With a bank of flags at his back, he told the screaming, dancing crowd, "If there is anyone out there who still doubts that America is a place where all things are possible, who still wonders if the dream of our founders is alive in our time, who still questions the power of our democracy, tonight is your answer."

"It's been a long time coming," the president-elect added, "but tonight, because of what we did on this date in this election at this defining moment, change has come to America."

Not only had he captured the presidency, but he also led his party to sharp gains in Congress. This put Democrats in control of the House, the Senate and the White House for the first time since 1995, when Bill Clinton was in office.

Spontaneous parties erupted on streets across America. At 2 a.m., about 20 revelers from Times Square congregated outside The New York Times's new headquarters on Eighth Avenue, waiting for newspapers to mark the historic occasion. When a senior editor appeared with a bundle of early editions, the crowd went nuts and began taking her picture holding the newspaper with the simple headline that captured their joy: OBAMA.
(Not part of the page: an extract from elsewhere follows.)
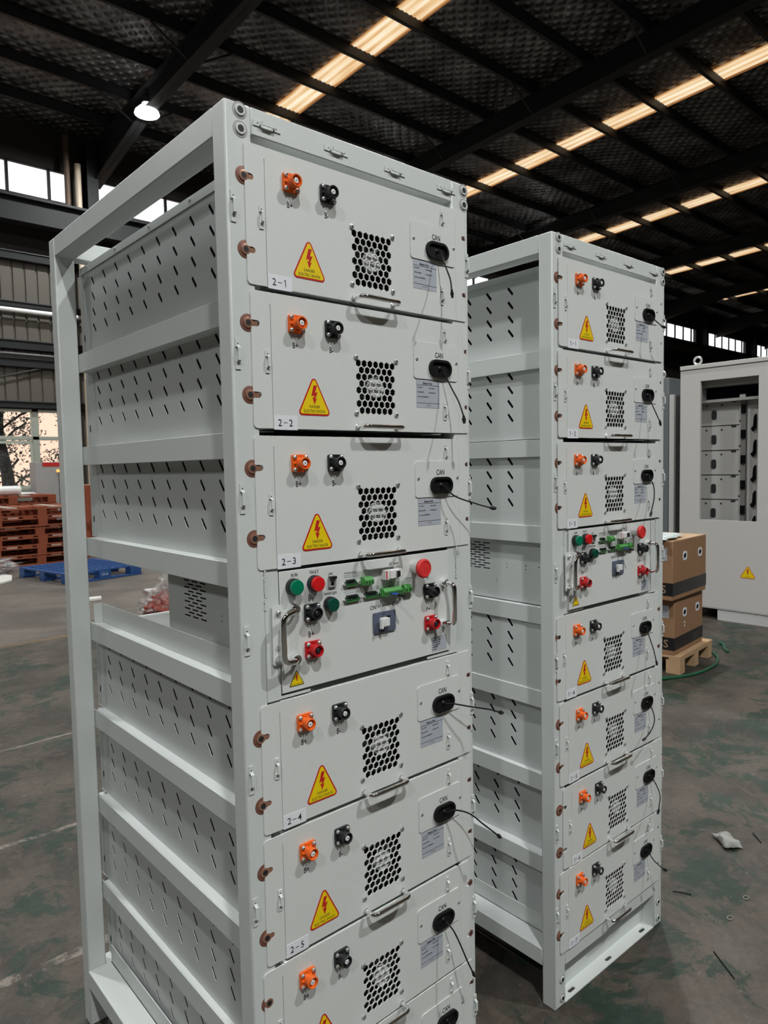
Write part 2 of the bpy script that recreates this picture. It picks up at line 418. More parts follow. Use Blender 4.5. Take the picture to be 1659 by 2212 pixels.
struct(MB().mat(darkwall).box(X1, X1+.2, Y0, YW+.1, 0, 10.3).build('wall_right'))
# back (window) wall: parts around the two rows of windows
LW = [(-3.2, 4.75), (5.75, 11.0)]                      # low windows x ranges, z 1.15..2.9
UW = []                                                # upper windows
x = -6.9
while x < 58: UW.append((x+.25, x+5.78)); x += 6.0
bw = MB().mat(sill_m)
def wallspan(mb, a, b, z0, z1, holes):
    cur = a
    for h0, h1 in sorted(holes):
        if h0 > cur: mb.box(cur, h0, YW, YW+.15, z0, z1)
        cur = max(cur, h1)
    if cur < b: mb.box(cur, b, YW, YW+.15, z0, z1)
bw.box(X0, X1, YW, YW+.15, 0, 1.12)
bw.mat(beige); wallspan(bw, X0, X1, 1.12, 2.9, LW)
# ribbed beige sheet between low and high rows
pts = []; x = X0
while x < X1-.26:
    pts += [(x, YW), (x+.20, YW), (x+.212, YW+.03), (x+.232, YW+.03)]; x += .245
pts += [(X1, YW), (X1, YW+.15), (X0, YW+.15)]
bw.prism(pts, 'z', 2.9, 6.0)
bw.mat(darkwall).box(X0, X1, YW, YW+.15, 6.0, 7.43); wallspan(bw, X0, X1, 7.43, 8.10, UW); bw.box(X0, X1, YW, YW+.15, 8.10, 9.1)
struct(bw.build('wall_back', smooth=0))
wn = 0
for a, b in UW:
    if b < -1: continue
    wn += 1
    f = MB().mat(darksteel)
    f.box(a, b, YW+.02, YW+.08, 7.43, 7.45); f.box(a, b, YW+.02, YW+.08, 8.08, 8.10)
    k = a+.1
    while k < b+.01:
        f.box(k-.03, k+.03, YW+.02, YW+.08, 7.43, 8.10); k += .835
    fo = struct(f.build('window_%d' % wn, smooth=0)); MB().mat(glass_m).box(a, b, YW+.045, YW+.05, 7.44, 8.09).build('pane', parent=fo, smooth=0)
for a, b in LW:
    wn += 1
    f = MB().mat(winframe)
    f.box(a, b, YW-.02, YW+.1, 1.12, 1.20); f.box(a, b, YW-.02, YW+.1, 2.84, 2.9); f.box(a, b, YW-.02, YW+.1, 2.24, 2.32)
    k = b-.82
    ms = []
    while k > a: ms.append(k); k -= 1.68
    for k in ms: f.box(k-.07, k+.07, YW-.02, YW+.1, 1.12, 2.9)
    f.box(a, a+.06, YW-.02, YW+.1, 1.12, 2.9); f.box(b-.06, b, YW-.02, YW+.1, 1.12, 2.9)
    f.box(a-.05, b+.05, YW-.14, YW+.02, 1.08, 1.12)
    fo = struct(f.build('window_%d' % wn, smooth=0, bevel=.006)); MB().mat(glass_m).box(a, b, YW+.045, YW+.05, 1.16, 2.88).build('pane', parent=fo, smooth=0)
    for k in ms[:3]:     # opened top hung sashes left of each mullion
        s = MB().mat(winframe)
        x0_, x1_ = k-1.5, k-.08
        def sb(u0, u1, v0, v1):
            pp = []
            for (u_, v_) in ((u0, v0), (u1, v0), (u1, v1), (u0, v1)):
                pp.append((x0_+u_, v_))
            for t in (0, .04):
                pass
            tilt = .10
            vv = [(x_, YW-.03-(2.22-z_)*tilt, z_) for x_, z_ in pp]+[(x_, YW+.0-(2.22-z_)*tilt, z_) for x_, z_ in pp]
            s.add(vv, [(0, 1, 2, 3), (7, 6, 5, 4), (0, 4, 5, 1), (1, 5, 6, 2), (2, 6, 7, 3), (3, 7, 4, 0)])
        W_ = x1_-x0_
        sb(0, W_, 1.2, 1.26); sb(0, W_, 2.16, 2.22); sb(0, .05, 1.2, 2.22); sb(W_-.05, W_, 1.2, 2.22)
        s.build('sash', parent=fo, smooth=0)
# crane runway, girts, pipes on the back wall
tn = 0
def trim(mb, label=None, **kw):
    global tn; tn += 1
    return struct(mb.build('trim_%d' % tn, **kw), label)
trim(MB().mat(darksteel).box(X0, X1, YW-.75, YW-.45, 7.10, 7.15).box(X0, X1, YW-.62, YW-.58, 6.68, 7.10).box(X0, X1, YW-.75, YW-.45, 6.62, 6.68), smooth=0)
girt = mat('girt_steel', (.05, .05, .054), .4)
for z0, z1, d in ((6.0, 6.17, .16), (5.02, 5.14, .14), (4.15, 4.34, .13), (3.78, 3.96, .13), (2.92, 3.06, .12)):
    trim(MB().mat(darksteel).box(X0, X1, YW-d, YW-.002, z0, z1-.02).mat(girt).box(X0, X1, YW-d-.03, YW-.002, z1-.02, z1), smooth=0)  # paler top strip: light on the girt ledge put into its colour
trim(MB().mat(whitep).tube([(X0, YW-.18, 4.94), (X1, YW-.18, 4.94)], .05, 10))  # white tube stands for a lit strip, its brightness put into the colour
trim(MB().mat(girt).tube([(X0, YW-.18, 4.03), (X1, YW-.18, 4.03)], .035, 10))
beigep = mat('beige_downpipe', (.62, .50, .38), .5)
brownp = mat('brown_conduit', (.12, .075, .05), .6)
trim(MB().mat(beigep).tube([(4.95, YW-.35, 0), (4.95, YW-.35, 8.2)], .065, 12))
trim(MB().mat(brownp).tube([(4.72, YW-.35, 0), (4.72, YW-.35, 8.75)], .06, 12))
# roof frames: columns, rafters, purlins
for k in range(-2, 10):
    xr = 5.25+6.01*k
    trim(MB().mat(darksteel).box(xr-.12, xr+.12, YW-.40, YW-.385, 0, 8.72).box(xr-.12, xr+.12, YW-.03, YW-.01, 0, 8.72).box(xr-.01, xr+.01, YW-.385, YW-.03, 0, 8.72), smooth=0)
for xr in [5.42+6.33*k for k in range(-2, 9)]:
    r = MB().mat(darksteel)
    def beam(y0, y1, d0, d1):
        a0, a1 = zr(y0)-.21, zr(y1)-.21
        for (xa, xb, t0, t1) in ((xr-.12, xr+.12, 0, .015), (xr-.12, xr+.12, None, None), (xr-.008, xr+.008, 0, 1)):
            if t0 is None: zz = [(a0-d0, a0-d0+.015), (a1-d1, a1-d1+.015)]
            elif t1 == 1: zz = [(a0-d0, a0), (a1-d1, a1)]
            else: zz = [(a0-.015, a0), (a1-.015, a1)]
            v = [(xa, y0, zz[0][0]), (xb, y0, zz[0][0]), (xb, y0, zz[0][1]), (xa, y0, zz[0][1]), (xa, y1, zz[1][0]), (xb, y1, zz[1][0]), (xb, y1, zz[1][1]), (xa, y1, zz[1][1])]
            r.add(v, [(0, 1, 2, 3), (7, 6, 5, 4), (0, 4, 5, 1), (1, 5, 6, 2), (2, 6, 7, 3), (3, 7, 4, 0)])
    beam(Y0, 12.4, .42, .42); beam(12.4, YW-.03, .42, .85)
    trim(r, smooth=0)
yp = [5.60+1.245*k for k in range(-14, 9)]
for y in yp:
    if y > YW-.1: continue
    z = zr(y); trim(MB().mat(purlin_m).box(X0, X1, y-.035, y-.03, z-.2, z-.004).box(X0, X1, y-.035, y+.035, z-.2, z-.193).box(X0, X1, y-.035, y+.035, z-.012, z-.004).box(X0, X1, y+.03, y+.035, z-.2, z-.175), smooth=0)
# knee braces from purlins to the rafter bottom flange
br = MB().mat(purlin_m)
for xr in [5.42+6.33*k for k in range(0, 4)]:
    for y in yp[8:22:2]:
        z = zr(y)
        for s_ in (-1, 1): br.tube([(xr+s_*.75, y, z-.2), (xr+s_*.05, y, z-.62)], .022, 6)
trim(br)
for xs in [8.18+6.30*k for k in range(-2, 9)]:
    wn += 1; q = MB().mat(skyl_m); hw = .31
    # corrugated translucent sheet just under the foil
    n = 12; vs = []; fs = []
    for i in range(n+1):
        x = -hw+2*hw*i/n; dz = .02 if i % 2 else 0
        vs += [(x, Y0+1, zr(Y0+1)-.035+dz), (x, 13.6, zr(13.6)-.035+dz)]
    for i in range(n): fs.append((2*i, 2*i+1, 2*i+3, 2*i+2))
    q.add(vs, fs); struct(q.build('window_%d' % wn, smooth=0, loc=(xs, 0, 0)))
# diagonal bracing and sagging wire seen on the wall
trim(MB().mat(purlin_m).tube([(-2, YW-.1, 2.0), (5.2, YW-.1, 4.1)], .02, 6))

# ------------------------------------------------------------------ outside: facade and trees
fa = thing('neighbouring_building', 'sunlit peach coloured building seen through the lower left windows', 'building', (0, 30, -.1))
MB().mat(peach).box(-14, 26, 0, 6, 0, 6.2).build('facade', parent=fa, smooth=0)
for k in range(9):
    MB().mat(bluegrey).box(-11+4.1*k, -10.1+4.1*k, -.03, .02, 1.7, 3.2).build('window', parent=fa, smooth=0)
def tree(x, y, h, seed, label, crown=1.0):
    rnd = random.Random(seed); t = thing('tree', label, 'tree', (x, y, -.1), group=None)
    tr = MB().mat(bark); pts = [(0, 0, 0), (.1, .05, h*.3), (-.05, .1, h*.6), (.12, 0, h*.9)]
    tr.tube(smoothpath(pts), .16, 8, rs=[.20-.13*i/18 for i in range(19)])
    for k in range(9):
        z = h*(.25+.07*k); an = rnd.uniform(0, 6.28); L = rnd.uniform(.8, 1.6)
        tr.tube([(0, 0, z), (L*.5*math.cos(an), L*.5*math.sin(an), z+.3), (L*math.cos(an), L*math.sin(an), z+.5)], .03, 5)
    tr.build('trunk', parent=t)
    lf = MB().mat(leaf_m)
    for k in range(46):
        c = Vector((rnd.gauss(0, .85*crown), rnd.gauss(0, .7*crown), h*rnd.uniform(.22, 1.0)))
        for j in range(70):
            p = c+Vector((rnd.gauss(0, .2), rnd.gauss(0, .2), rnd.gauss(0, .17))); s_ = rnd.uniform(.03, .06)
            a = Vector((rnd.gauss(0, 1), rnd.gauss(0, 1), rnd.gauss(0, 1))).normalized(); b = a.orthogonal().normalized()
            lf.add([p-a*s_, p+b*s_*.6, p+a*s_, p-b*s_*.6], [(0, 1, 2, 3)])
    lf.build('foliage', parent=t, smooth=0)
tree(4.0, 18.6, 4.6, 1, 'leafy tree with a thick leaning trunk outside the left window')
tree(8.2, 22.6, 3.8, 2, 'smaller bushy tree outside, right of the thick trunk', .8)
tree(1.0, 20.5, 5.0, 3, 'tree behind the thick trunk outside the left window')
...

Oceans away in Jakarta, a young Indonesian student, attending the same public school where Mr. Obama's mother had sent him, was hoisted aloft on the shoulders of his joyous schoolmates, waving his shirt in the air. It was a picture repeated elsewhere around the globe, especially in Kenya, where some members of Mr. Obama's more distant family made plans to attend the inauguration.

At Obama headquarters in Albany, Ga., where as a part of the nascent civil rights movement she had been beaten back with tear gas and billyclubs, Rutha Mae Harris could not hold back her tears any longer, the emotions of a lifetime released in a flood.

"Glory, glory, hallelujah," she sang.